──────── Supplied material ────────

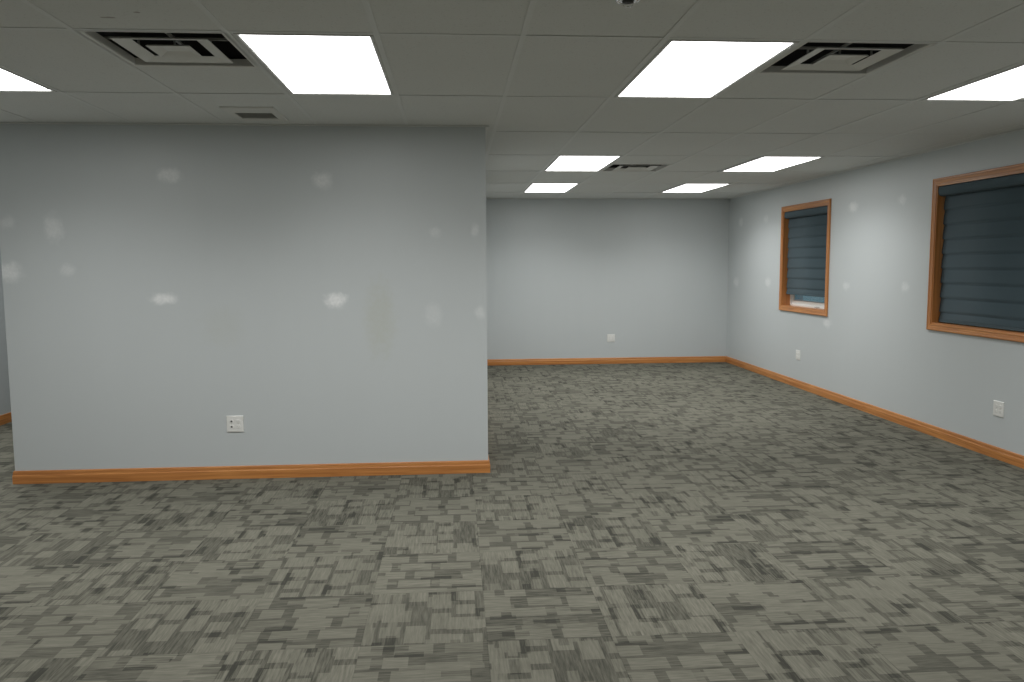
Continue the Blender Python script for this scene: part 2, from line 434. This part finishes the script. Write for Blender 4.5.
# ------------------------------------------------------------------ windows
def ring(f, a, b, z0, z1, w, prof, mi_h=1, mi_v=0):
    """mitred frame; prof = list of (inset from the outer edge 0..w, x); faces on the sides use mi_v, top/bottom mi_h"""
    L = [[(x, a+t, z0+t), (x, b-t, z0+t), (x, b-t, z1-t), (x, a+t, z1-t)] for t, x in prof]
    for k in range(len(L)):
        A, B = L[k], L[(k+1) % len(L)]
        for i in range(4):
            j = (i+1) % 4
            f.face([A[i], A[j], B[j], B[i]], mi_h if i in (0,2) else mi_v)
for wi, (a, b, z0, z1) in enumerate(WIN):
    root = bpy.data.objects.new('window_%d' % (wi+1), None); COL.objects.link(root)
    root.location = (XR, (a+b)/2, z0); root['kind'] = 'structure'
    hw = (b-a)/2; hh = z1-z0
    A, B, Z0, Z1 = -hw, hw, 0, hh
    f = MB()                                           # moulded oak casing
    ring(f, A, B, Z0, Z1, CW, [(0,-.0005),(0,-.016),(.006,-.020),(.014,-.020),(.018,-.016),(CW-.014,-.013),(CW-.010,-.016),(CW-.002,-.016),(CW,-.012),(CW,-.0005)])
    f.build('casing', [M['oak_z'], M['oak_y']], root)
    f = MB(); D = .098                                 # oak jamb liner
    ring(f, A+CW-.001, B-CW+.001, Z0+CW-.001, Z1-CW+.001, .012, [(0.001,-.010),(.012,-.010),(.012,D),(0.001,D)])
    f.build('jamb', [M['oak_z'], M['oak_y']], root)
    ia, ib, iz0, iz1 = A+CW+.011, B-CW-.011, Z0+CW+.011, Z1-CW-.011
    f = MB()                                           # white vinyl frame and sash
    ring(f, A+CW, B-CW, Z0+CW, Z1-CW, .05, [(.001,D+.001),(.030,D+.001),(.030,D+.014),(.040,D+.014),(.040,D+.044),(.001,D+.044)], 0, 0)
    f.build('window_frame', M['vinyl'], root)
    f = MB()
    ring(f, ia+.022, ib-.022, iz0+.022, iz1-.022, .05, [(.009,D+.016),(.040,D+.016),(.046,D+.024),(.046,D+.042),(.009,D+.042)], 0, 0)
    sash = f.build('sash', M['vinyl'], root)
    f = MB(); f.box(D+.028, D+.034, ia+.064, ib-.064, iz0+.064, iz1-.064)
    f.build('pane', M['glass'], sash)
    f = MB()                                           # folding crank on the bottom rail
    c = (D-.001, -.20, iz0+.012)
    f.box(D-.012, D+.0005, c[1]-.035, c[1]+.035, iz0+.004, iz0+.020)
    f.box(D-.020, D-.012, c[1]-.010, c[1]+.030, iz0+.008, iz0+.015)
    f.box(D-.030, D-.018, c[1]+.022, c[1]+.034, iz0+.006, iz0+.018)
    k = f.build('crank', M['lamp_frame'], root, bevel=.002)

# ------------------------------------------------------------------ blinds
def blind(label, win, drop, loc_z):
    a, b, z0, z1 = win
    iw = (b-a)/2-CW-.014
    top = z1-CW-.0125
    t = thing('window_blind', label, 'blind', (XR, (a+b)/2, top), 0, 'slate blinds in the oak windows')
    f = MB()                                           # rounded head cassette
    pr = [(.060,0),(.004,0),(-.004,-.010),(-.007,-.030),(-.006,-.055),(.002,-.074),(.016,-.082),(.060,-.082)]
    f.loops([[(x, -iw, z) for x, z in pr], [(x, iw, z) for x, z in pr]], True, 0, False, True, True)
    f.build('cassette', M['fabric'], t, bevel=.003)
    # folded fabric
    fw = iw-.016; sp_ = .1235; zt = -.080
    n = int(math.ceil((drop-.080-.02)/sp_))
    P = []
    zz = zt
    bottom = -drop+.018
    kk = 0
    while zz > bottom+1e-4:
        ze = max(zz-sp_, bottom); seg = 10
        for s in range(seg):
            u = s/seg
            P.append((.052-.004*math.sin(math.pi*u)**.6-.012*u**1.5, zz+(ze-zz)*u))
        zz = ze
    P.append((.050, bottom))
    f = MB()
    nx = 2
    front = [[(x, -fw, z) for x, z in P], [(x, fw, z) for x, z in P]]
    back = [[(x+.003, -fw, z) for x, z in P], [(x+.003, fw, z) for x, z in P]]
    f.loops(front, False, 0, True); f.loops(back, False, 0, True)
    for s in (0, 1): f.bridge(front[s], back[s], False)
    f.face([front[0][-1], front[1][-1], back[1][-1], back[0][-1]])
    f.build('shade', M['fabric'], t)
    f = MB(); f.box(.038, .058, -fw, fw, -drop, -drop+.022); f.build('bottom_rail', M['fabric'], t, bevel=.003)
    return t
blind('dark slate window blind stopped short of the sill, in the far window', WIN[0], WIN[0][3]-CW-.0125-1.104, 0)
blind('dark slate window blind fully lowered, in the near window at the right edge', WIN[1], WIN[1][3]-CW-.0125-.982, 0)

# ------------------------------------------------------------------ ceiling lights
def make_light():
    t = thing('ceiling_light', '', 'ceiling light', group='rectangular ceiling lights')
    hw, hl = T/2-.003, T-.003
    f = MB()                                           # door frame with a stepped inner lip
    L = [[(-hw+q, -hl+q, z), (hw-q, -hl+q, z), (hw-q, hl-q, z), (-hw+q, hl-q, z)] for q, z in
         [(0,.010),(0,.002),(.016,.002),(.018,-.003),(.027,-.003),(.033,.000),(.033,.010)]]
    f.loops(L, True); fr = f.build('frame', M['lamp_frame'], t)
    f = MB(); f.box(-hw+.004, hw-.004, -hl+.004, hl-.004, .0115, .085); f.build('housing', M['lamp_frame'], t, bevel=.004)
    f = MB(); lw, ll = hw-.029, hl-.032
    f.box(-lw, lw, -ll, ll, .003, .0105, 1)
    f.mi[0] = 0
    f.build('lens', [M['lens'], M['lamp_frame']], t)
    ld = bpy.data.lights.new('lamp', 'AREA'); ld.shape = 'RECTANGLE'; ld.size = 2*lw-.01; ld.size_y = 2*ll-.01
    ld.energy = LAMP_W; ld.spread = LAMP_SPREAD; ld.color = LAMP_COL[:3]
    lo = bpy.data.objects.new('lamp', ld); COL.objects.link(lo); lo.parent = t; lo.location = (0, 0, .001)
    for s in (-1, 1):
        f = MB(); f.box(hw-.0245, hw-.0185, s*ll*.86-.012, s*ll*.86+.012, -.0065, -.0042); f.build('latch', M['plate_grey'], t, bevel=.001)
    return t
LL = ['lit rectangular ceiling light cut off by the left edge of the photo',
      'large lit ceiling light before the partition wall, right of the left air diffuser',
      'large lit ceiling light at top right, left of the right air diffuser',
      'lit rectangular ceiling light cut off by the right edge, above the near window',
      'distant lit ceiling light just left of the small far diffuser',
      'distant lit ceiling light nearest the far window',
      'left one of the two lit ceiling lights closest to the back wall',
      'right one of the two lit ceiling lights closest to the back wall'] + ['rectangular lit ceiling light behind the viewpoint, outside the photo']*4 + ['lit ceiling light in the passage left of the partition wall, hidden']
proto = make_light()
for k, (i, j) in enumerate(LIGHTS):
    o = place(proto, k > 0, LL[k], (gx(i)+T/2+((.010 if j == 0 else .032) if i == 7 else .004), gy(j)+T, H))
    if 8 <= k < 12: o['group'] = 'ceiling lights behind the viewpoint'

# ------------------------------------------------------------------ square louvred air diffusers
def sq(h, z): return [(-h,-h,z),(h,-h,z),(h,h,z),(-h,h,z)]
def make_diffuser():
    t = thing('air_diffuser', '', 'air vent', group='square ceiling air diffusers')
    f = MB()
    f.loops([sq(.302,.006), sq(.302,.0016), sq(.299,.0), sq(.280,.0), sq(.276,.004), sq(.276,.035), sq(.300,.037)], True)
    f.build('flange', M['diffuser'], t)
    f = MB(); f.loops([sq(.2995,.0375), sq(.2995,.22)], True, cap1=True); f.build('plenum', M['duct'], t)
    f = MB(); f.loops([sq(.135,.0105), sq(.185,-.001), sq(.197,-.004), sq(.200,-.003), sq(.198,.001), sq(.188,.003), sq(.137,.0125)], True)
    f.build('outer_cone', M['diffuser'], t)
    f = MB(); f.loops([sq(.050,.010), sq(.078,-.001), sq(.092,-.005), sq(.094,-.004), sq(.088,.002), sq(.052,.012)], True, cap0=True, cap1=True)
    f.build('centre_plate', M['diffuser'], t)
    f = MB()                                           # cross brace that carries the cones
    f.box(-.299, .299, -.006, .006, .046, .056); f.box(-.006, .006, -.299, -.0062, .046, .056); f.box(-.006, .006, .0062, .299, .046, .056)
    for a_ in (-1, 1): f.box(a_*.155-.004, a_*.155+.004, -.004, .004, .0095, .046)
    f.box(-.004, .004, -.0035, .0035, .0121, .046)
    f.build('brace', M['plate_grey'], t)
    return t
proto = make_diffuser()
DL = ['large square grey air diffuser in the ceiling above the partition wall, left of a light',
      'large square grey air diffuser in the ceiling at upper right, between two lights',
      'small distant square air diffuser in the ceiling beside the third-row light']
for k, (i, j, h) in enumerate(DIFF):
    place(proto, k > 0, DL[k], (gx(i)+T/2, gy(j)+h*T+T/2, H))

# ------------------------------------------------------------------ small return grille
t = thing('ceiling_grille', 'small rectangular ceiling grille with a dark slot, close to the top of the partition wall', 'air vent',
          ((VENT[0]+VENT[1])/2, (VENT[2]+VENT[3])/2, H))
cx_, cy_ = t.location.x, t.location.y
f = MB()
o_ = (VENT[0]-cx_, VENT[1]-cx_, VENT[2]-cy_, VENT[3]-cy_); s_ = (VSLOT[0]-cx_, VSLOT[1]-cx_, VSLOT[2]-cy_, VSLOT[3]-cy_)
rc = lambda q, e, z: [(q[0]+e,q[2]+e,z),(q[1]-e,q[2]+e,z),(q[1]-e,q[3]-e,z),(q[0]+e,q[3]-e,z)]
f.loops([rc(o_,0,.0035), rc(o_,0,-.003), rc(o_,.006,-.007), rc(s_,-.004,-.007), rc(s_,0,-.004), rc(s_,0,.03)], True)
f.build('plate', M['diffuser'], t)
f = MB(); nb = 9
for q in range(nb):
    yy = s_[2] + (q+.5)*(s_[3]-s_[2])/nb
    f.loops([[(X, yy-.010, -.002),(X, yy-.009, -.003),(X, yy+.010, .014),(X, yy+.009, .015)] for X in (s_[0]+.0005, s_[1]-.0005)], True, cap0=True, cap1=True)
f.build('louvres', M['plate_grey'], t)
f = MB(); f.loops([rc(s_,.0005,.0302), rc(s_,.0005,.06)], True, cap1=True); f.build('duct', M['duct'], t)

# ------------------------------------------------------------------ sprinkler head
t = thing('sprinkler_head', 'small chrome fire sprinkler in the ceiling, cut off by the top edge', 'sprinkler', (.640, 2.958, H+TH-.002))
f = MB(); f.lathe((0,0,0), [(.046,.001),(.045,-.003),(.040,-.007),(.030,-.009),(.026,-.006),(.022,.004)], 40); f.build('escutcheon', M['chrome'], t)
f = MB(); f.lathe((0,0,0), [(.0215,.004),(.0215,-.008),(.0205,-.011),(.008,-.012)], 24, cap0=True, cap1=True); f.build('body', M['dark'], t)
f = MB()
for s in (-1, 1):
    f.loops([[(s*(x)+dx, dy, z) for dx, dy in ((-.002,-.002),(.002,-.002),(.002,.002),(-.002,.002))] for x, z in ((.016,-.010),(.019,-.016),(.016,-.022),(.004,-.0262))], True, cap0=True, cap1=True)
f.build('arms', M['chrome'], t)
f = MB(); f.lathe((0,0,0), [(.002,-.0255),(.009,-.026),(.010,-.027),(.009,-.0275),(.002,-.028)], 24, cap0=True, cap1=True); f.build('deflector', M['chrome'], t)

# ------------------------------------------------------------------ two-gang outlets: plate in the local XZ plane, facing -Y
def make_outlet(ports):
    t = thing('wall_outlet', '', 'outlet', group='square two-gang wall outlets')
    h = .0580
    f = MB()
    L = [[(-h+q, y, -h+q),(h-q, y, -h+q),(h-q, y, h-q),(-h+q, y, h-q)] for q, y in [(0,-.0004),(0,-.004),(.003,-.0065),(.008,-.0072)]]
    f.loops(L, True, cap1=True); f.build('cover_plate', M['plate'], t)
    for x in (-.023, .023):
        for z in (-.0195, .0195):
            f = MB()
            r = [(x+.0165*math.cos(u)*(1 if abs(math.cos(u)) < .82 else .82/abs(math.cos(u))), z+.0145*math.sin(u)) for u in [2*math.pi*i/28 for i in range(28)]]
            f.loops([[(X, -.0073, Z) for X, Z in r], [(X, -.0088, Z) for X, Z in r], [(x+(X-x)*.93, -.0095, z+(Z-z)*.93) for X, Z in r]], True, cap1=True)
            rec = f.build('receptacle', M['plate'], t)
            f = MB()
            if x < 0 and ports: f.box(x-.006, x+.006, -.0104, -.0096, z-.0055, z+.0055)
            else:
                f.box(x-.0068, x-.0048, -.0101, -.0096, z-.003, z+.005); f.box(x+.0048, x+.0068, -.0101, -.0096, z-.002, z+.005)
                f.box(x-.002, x+.002, -.0101, -.0096, z-.009, z-.0055)
            f.build('socket_holes', M['dark'] if x < 0 and ports else M['plate_grey'], rec)
        f = MB(); L = [[(x+.003*math.cos(u), y, .003*math.sin(u)) for u in [2*math.pi*i/12 for i in range(12)]] for y in (-.0073,-.0082)]
        f.loops(L, True, cap1=True); f.build('screw', M['plate_grey'], t)
    return t
front_outlet = make_outlet(True); proto = make_outlet(False)
for k, (lab, loc, rz) in enumerate([
    ('square white wall outlet with dark ports, low on the partition wall in front', (-1.542, PY, .391), 0),
    ('small square white wall outlet low on the back wall', (2.333, YB, .385), 0),
    ('small white wall outlet on the right wall below the far window', (XR, 9.25, .391), -math.pi/2),
    ('square white wall outlet on the right wall below the near window, by the right edge', (XR, 5.697, .383), -math.pi/2)]):
    place(front_outlet if k == 0 else proto, k > 1, lab, loc, rz)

────────

Instructions for the task
Some lines of the data above may hold the word "from"; report how many do, and nothing else.

The reply
2